Testifying at Rana's trial in 2011, Headley spoke in a monotone voice, seemingly detached, even as he described one proposal for the never-carried-out Danish plot to behead newspaper staff and throw their heads onto a street.

In video excerpts of his interviews with the FBI after his arrest, Headley appears flippant, cool and calculating. As he revealed Rana's name, he told an investigator in an upbeat voice, "That probably is going to be good a plus for me. Also for you."

In big cases where suspects cooperate, prosecutors often ask for leniency. It's both a reward and a message to future suspects that they, too, could get a break if they spill their secrets.
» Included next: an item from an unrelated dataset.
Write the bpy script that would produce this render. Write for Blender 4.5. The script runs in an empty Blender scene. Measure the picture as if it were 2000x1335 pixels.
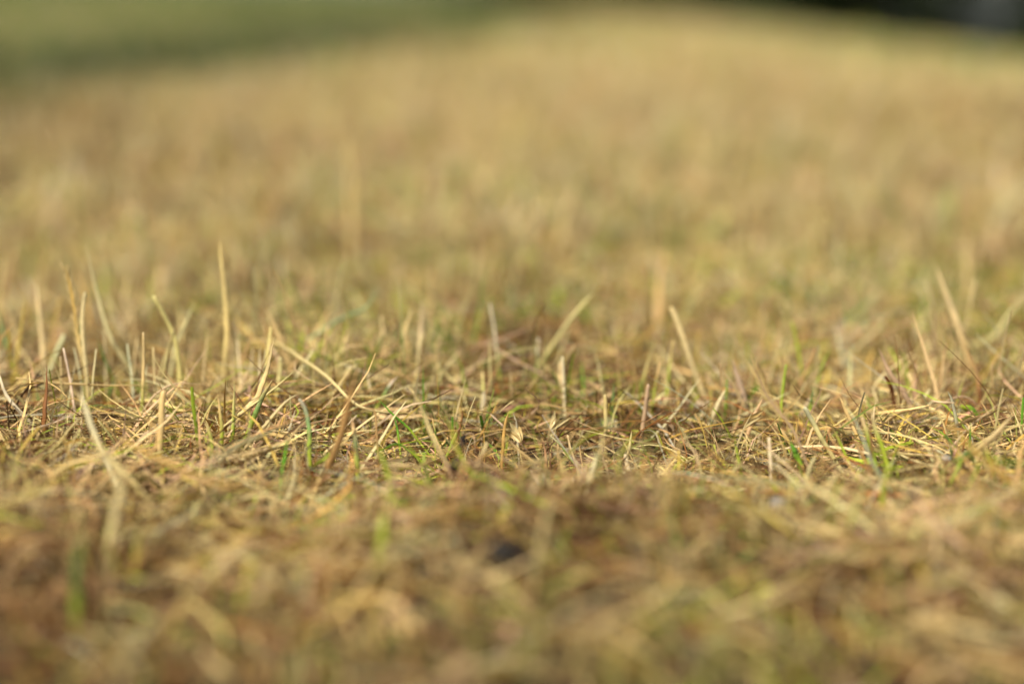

Still, for a reviled figure like Headley to get a sentence less than sentences routinely meted out to convicted drug traffickers or child pornographers could prompt criticism.

Prosecutors seemed to anticipate that in their filing, acknowledging that, "Determining the appropriate sentence for David Headley requires consideration of uniquely aggravating and uniquely mitigating factors."

Prosecutors have recounted only in broad terms how Headley has shed light on the leadership, structure and possible targets of Lashkar-e-Taiba, which was believed to have ties to the Pakistani intelligence agency known as ISI. Headley has said his ISI contact was a "Major Iqbal," who was named in the indictment that charged Headley.

Seth Jones, a RAND Corp. political scientist, agrees Headley must have provided useful insight for American intelligence, especially about how Pakistani intelligence agents allegedly reach out to people like Headley.

"From my perspective, this was pretty detailed information about one ISI contact (Headley) with one handler, Iqbal," said Jones. But he added Pakistani intelligence would have been careful not to reveal too much to Headley, saying, "They didn't trust him either."

For his cooperation and guilty plea to 12 counts, Headley secured both a promise that he would not face the death penalty and would not be extradited to India. Late last year, India secretly hanged the lone gunman who survived the Mumbai attack, Mohammed Ajmal Kasab.

The 12 counts Headley pleaded guilty to included conspiracy to commit murder in India and aiding and abetting in the murder of six Americans, who included Americans Alan Scherr and his 13-year-old daughter, Naomi.

Scherr and her family were in India for a two-week spiritual retreat and were staying at the Oberoi Trident Hotel, one of the sites that came under assault.

After the attack, Scherr helped start an organization called the One Life Alliance, which seeks to work against terrorism by promoting understanding and respect for the sacredness of life.

"This is how I am surviving this event, which erased life as I knew it," she wrote in an email from Mumbai, where she continues to travel to for charity work.

Survivor Andreina Varagona described in a presentencing filing dining with the Scherrs at the hotel restaurant when gunmen burst in. Bullets tore apart the room as they dove under a table, the girl screaming.

"I suddenly felt the warm spray of blood on my face and in my hair. ... Naomi's screams had stopped too, and I saw her lying lifeless beside (her father)," she recounted. "They'd both been shot dead."